PROBLEM TO SOLVE: Retype the opening lines of the data exactly, stopping after the line that contains "COL = S.collection". Skip every picture.

INFORMATION GIVEN:
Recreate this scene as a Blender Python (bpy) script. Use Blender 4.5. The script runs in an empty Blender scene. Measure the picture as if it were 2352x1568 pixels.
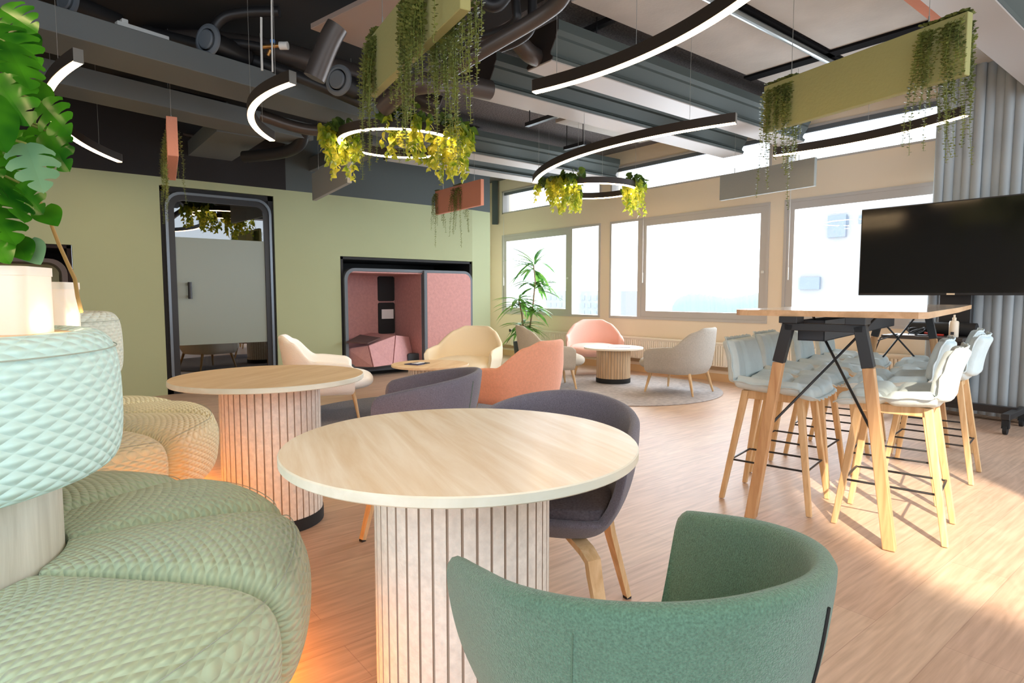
import bpy, bmesh, math, random
from math import sin, cos, pi, radians as R, sqrt, atan2, hypot
from mathutils import Vector, Matrix, Euler
import numpy as np
random.seed(7)
S = bpy.context.scene
COL = S.collection

# ---------------------------------------------------------------- camera, world, sun, exposure
FPX, HOR, CAMH, AZ = 1400.0, 678.0, 1.12, R(51.4)
PITCH = math.atan((784 - HOR) / FPX)
cam_d = bpy.data.cameras.new('camera')
cam_d.lens = FPX / 2352 * 36
cam_d.sensor_width = 36
cam_d.sensor_fit = 'HORIZONTAL'
cam_d.clip_start = 0.02
cam_d.clip_end = 500
cam = bpy.data.objects.new('camera', cam_d)
cam.location = (0, 0, CAMH)
cam.rotation_euler = (pi / 2 - PITCH, 0, AZ - pi / 2)
COL.objects.link(cam)
S.camera = cam

W = bpy.data.worlds.new('world')
S.world = W
W.use_nodes = True
nt = W.node_tree
bg = nt.nodes['Background']
tc = nt.nodes.new('ShaderNodeTexCoord')
sx = nt.nodes.new('ShaderNodeSeparateXYZ')
rmp = nt.nodes.new('ShaderNodeValToRGB')
rmp.color_ramp.elements[0].position = 0.40
rmp.color_ramp.elements[0].color = (0.78, 0.87, 0.97, 1)
rmp.color_ramp.elements[1].position = 0.75
rmp.color_ramp.elements[1].color = (0.80, 0.90, 1.0, 1)
mth = nt.nodes.new('ShaderNodeMath'); mth.operation = 'MULTIPLY_ADD'
mth.inputs[1].default_value = 0.5; mth.inputs[2].default_value = 0.5
nt.links.new(tc.outputs['Generated'], sx.inputs[0])
nt.links.new(sx.outputs['Z'], mth.inputs[0])
nt.links.new(mth.outputs[0], rmp.inputs[0])
nt.links.new(rmp.outputs[0], bg.inputs['Color'])
bg.inputs['Strength'].default_value = 2.6

SUN_DIR = Vector((0.604, 0.553, -0.574))      # direction the low sun travels
ld = bpy.data.lights.new('low_sun_beam', 'SPOT')
ld.energy = 12500; ld.color = (1.0, 0.84, 0.64)
ld.spot_size = R(7.0); ld.spot_blend = 0.35; ld.shadow_soft_size = 0.10
lo = bpy.data.objects.new('low_sun_beam', ld)
lo.location = Vector((3.55, 0.85, 0)) - SUN_DIR * 12
lo.rotation_euler = SUN_DIR.to_track_quat('-Z', 'Y').to_euler()
COL.objects.link(lo)

def window_light(name, loc, rot, sx_, sy_, e, col):
    l = bpy.data.lights.new(name, 'AREA'); l.shape = 'RECTANGLE'; l.size = sx_; l.size_y = sy_
    l.energy = e; l.color = col
    o = bpy.data.objects.new(name, l); o.location = loc; o.rotation_euler = rot; COL.objects.link(o)
    return o
# daylight pressing in through the big windows (stands just outside the panes)
window_light('window_daylight', (7.5, 5.4, 1.55), (0, R(90), 0), 1.6, 7.2, 330, (0.80, 0.90, 1.0))

S.view_settings.view_transform = 'Standard'
S.view_settings.look = 'None'
S.view_settings.gamma = 1
S.view_settings.use_curve_mapping = False
S.view_settings.exposure = 0.40

def pt(px, py, d):
    """point seen at pixel (px, py) of the 2352x1568 photograph at horizontal depth d"""
    fx, fy, fz = cos(AZ) * cos(PITCH), sin(AZ) * cos(PITCH), -sin(PITCH)
    rx, ry = sin(AZ), -cos(AZ)
    ux, uy, uz = ry * fz, -rx * fz, rx * fy - ry * fx
    a, b = px - 1176, py - 784
    x = fx * FPX + rx * a - ux * b; y = fy * FPX + ry * a - uy * b; z = fz * FPX - uz * b
    k = d / (x * cos(AZ) + y * sin(AZ))
    return Vector((x * k, y * k, CAMH + z * k))
def pz(px, py, z):
    v = pt(px, py, 1.0); k = (z - CAMH) / (v.z - CAMH)
    return Vector((v.x * k, v.y * k, z))

# ---------------------------------------------------------------- materials
def s2l(c):
    return tuple(((v / 255) / 12.92 if v <= 10 else ((v / 255 + 0.055) / 1.055) ** 2.4) for v in c)
MATS = {}
def mat(name, rgb, rough=0.6, metal=0.0, noise=None, bump=None, spec=0.5, sheen=0, coat=0, emit=None, trans=None):
    """noise=(scale, amount), bump=(scale, strength)"""
    if name in MATS: return MATS[name]
    m = bpy.data.materials.new(name); m.use_nodes = True
    n = m.node_tree; b = n.nodes['Principled BSDF']
    c = s2l(rgb)
    b.inputs['Base Color'].default_value = (*c, 1)
    b.inputs['Roughness'].default_value = rough
    b.inputs['Metallic'].default_value = metal
    b.inputs['Specular IOR Level'].default_value = spec
    if sheen: b.inputs['Sheen Weight'].default_value = sheen; b.inputs['Sheen Roughness'].default_value = 0.4
    if coat: b.inputs['Coat Weight'].default_value = coat; b.inputs['Coat Roughness'].default_value = 0.12
    t = n.nodes.new('ShaderNodeTexCoord')
    if noise:
        x = n.nodes.new('ShaderNodeTexNoise'); x.inputs['Scale'].default_value = noise[0]; x.inputs['Detail'].default_value = 5
        n.links.new(t.outputs['Object'], x.inputs['Vector'])
        r = n.nodes.new('ShaderNodeValToRGB')
        r.color_ramp.elements[0].position = 0.3; r.color_ramp.elements[1].position = 0.7
        k = noise[1]
        r.color_ramp.elements[0].color = (*[v * (1 - k) for v in c], 1)
        r.color_ramp.elements[1].color = (*[min(1, v * (1 + k)) for v in c], 1)
        n.links.new(x.outputs['Fac'], r.inputs[0]); n.links.new(r.outputs[0], b.inputs['Base Color'])
    if bump:
        x = n.nodes.new('ShaderNodeTexNoise'); x.inputs['Scale'].default_value = bump[0]; x.inputs['Detail'].default_value = 3
        n.links.new(t.outputs['Object'], x.inputs['Vector'])
        u = n.nodes.new('ShaderNodeBump'); u.inputs['Strength'].default_value = bump[1]; u.inputs['Distance'].default_value = 0.01
        n.links.new(x.outputs['Fac'], u.inputs['Height']); n.links.new(u.outputs[0], b.inputs['Normal'])
    if emit:
        b.inputs['Emission Color'].default_value = (*s2l(emit[0]), 1); b.inputs['Emission Strength'].default_value = emit[1]
    MATS[name] = m
    return m

def leaf_mat(name, c1, c2, trans=0.35, rough=0.4):
    if name in MATS: return MATS[name]
    m = bpy.data.materials.new(name); m.use_nodes = True
    n = m.node_tree; b = n.nodes['Principled BSDF']; out = n.nodes['Material Output']
    t = n.nodes.new('ShaderNodeTexCoord'); x = n.nodes.new('ShaderNodeTexNoise'); x.inputs['Scale'].default_value = 9
    n.links.new(t.outputs['Object'], x.inputs['Vector'])
    r = n.nodes.new('ShaderNodeValToRGB'); r.color_ramp.elements[0].position = 0.35; r.color_ramp.elements[1].position = 0.65
    r.color_ramp.elements[0].color = (*s2l(c1), 1); r.color_ramp.elements[1].color = (*s2l(c2), 1)
    n.links.new(x.outputs['Fac'], r.inputs[0]); n.links.new(r.outputs[0], b.inputs['Base Color'])
    b.inputs['Roughness'].default_value = rough
    tr = n.nodes.new('ShaderNodeBsdfTranslucent'); n.links.new(r.outputs[0], tr.inputs['Color'])
    mx = n.nodes.new('ShaderNodeMixShader'); mx.inputs[0].default_value = trans
    n.links.new(b.outputs[0], mx.inputs[1]); n.links.new(tr.outputs[0], mx.inputs[2]); n.links.new(mx.outputs[0], out.inputs['Surface'])
    MATS[name] = m
    return m

def wood_mat(name, c1, c2, axis='X', scale=7.0, stretch=14.0, rough=0.5, coat=0, rz=0.0, coord='Object'):
    if name in MATS: return MATS[name]
    m = bpy.data.materials.new(name); m.use_nodes = True
    n = m.node_tree; b = n.nodes['Principled BSDF']
    t = n.nodes.new('ShaderNodeTexCoord'); mp = n.nodes.new('ShaderNodeMapping')
    sc = {'X': (1, stretch, stretch), 'Y': (stretch, 1, stretch), 'Z': (stretch, stretch, 1)}[axis]
    rt = n.nodes.new('ShaderNodeMapping'); rt.inputs['Rotation'].default_value = (0, 0, rz)
    mp.inputs['Scale'].default_value = sc
    n.links.new(t.outputs[coord], rt.inputs['Vector']); n.links.new(rt.outputs[0], mp.inputs['Vector'])
    x = n.nodes.new('ShaderNodeTexNoise'); x.inputs['Scale'].default_value = scale / 4; x.inputs['Detail'].default_value = 8
    x.inputs['Roughness'].default_value = 0.62; x.inputs['Distortion'].default_value = 0.6
    n.links.new(mp.outputs[0], x.inputs['Vector'])
    r = n.nodes.new('ShaderNodeValToRGB')
    e = r.color_ramp.elements
    e[0].position = 0.32; e[0].color = (*s2l(c1), 1); e[1].position = 0.62; e[1].color = (*s2l(c2), 1)
    n.links.new(x.outputs['Fac'], r.inputs[0]); n.links.new(r.outputs[0], b.inputs['Base Color'])
    b.inputs['Roughness'].default_value = rough
    if coat: b.inputs['Coat Weight'].default_value = coat; b.inputs['Coat Roughness'].default_value = 0.15
    MATS[name] = m
    return m

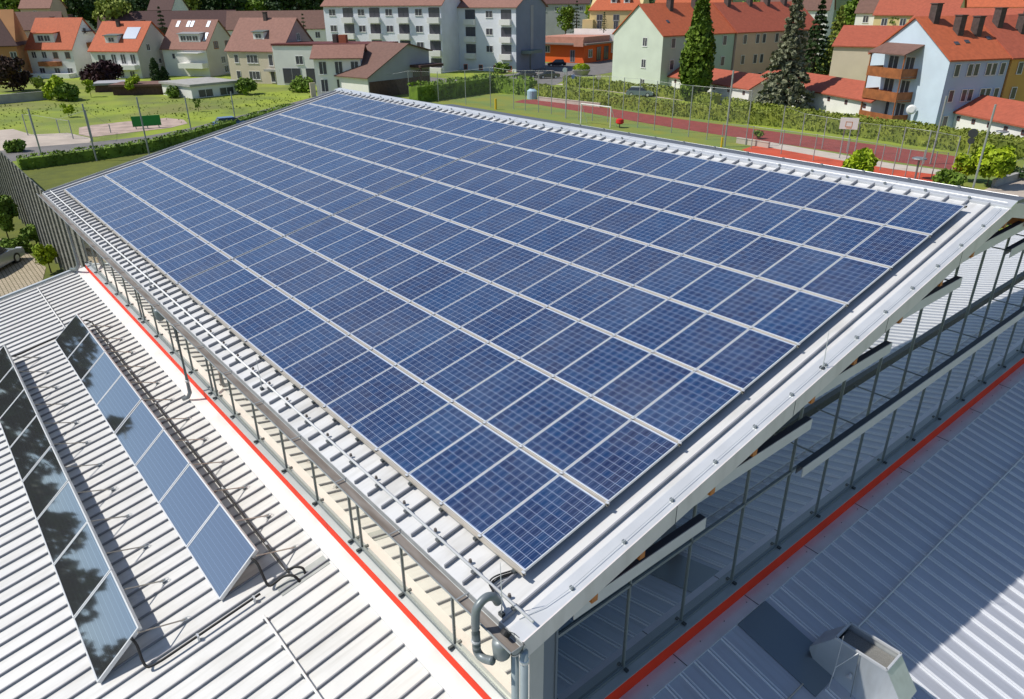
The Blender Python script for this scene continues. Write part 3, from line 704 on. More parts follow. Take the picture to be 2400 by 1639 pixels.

RESULT OF THIS TASK:
Recreate this scene as a Blender Python (bpy) script. Use Blender 4.5. The script runs in an empty Blender scene. Measure the picture as if it were 2352x1568 pixels.
import bpy, bmesh, math, random
from math import sin, cos, pi, radians as R, sqrt, atan2, hypot
from mathutils import Vector, Matrix, Euler
import numpy as np
random.seed(7)
S = bpy.context.scene
COL = S.collection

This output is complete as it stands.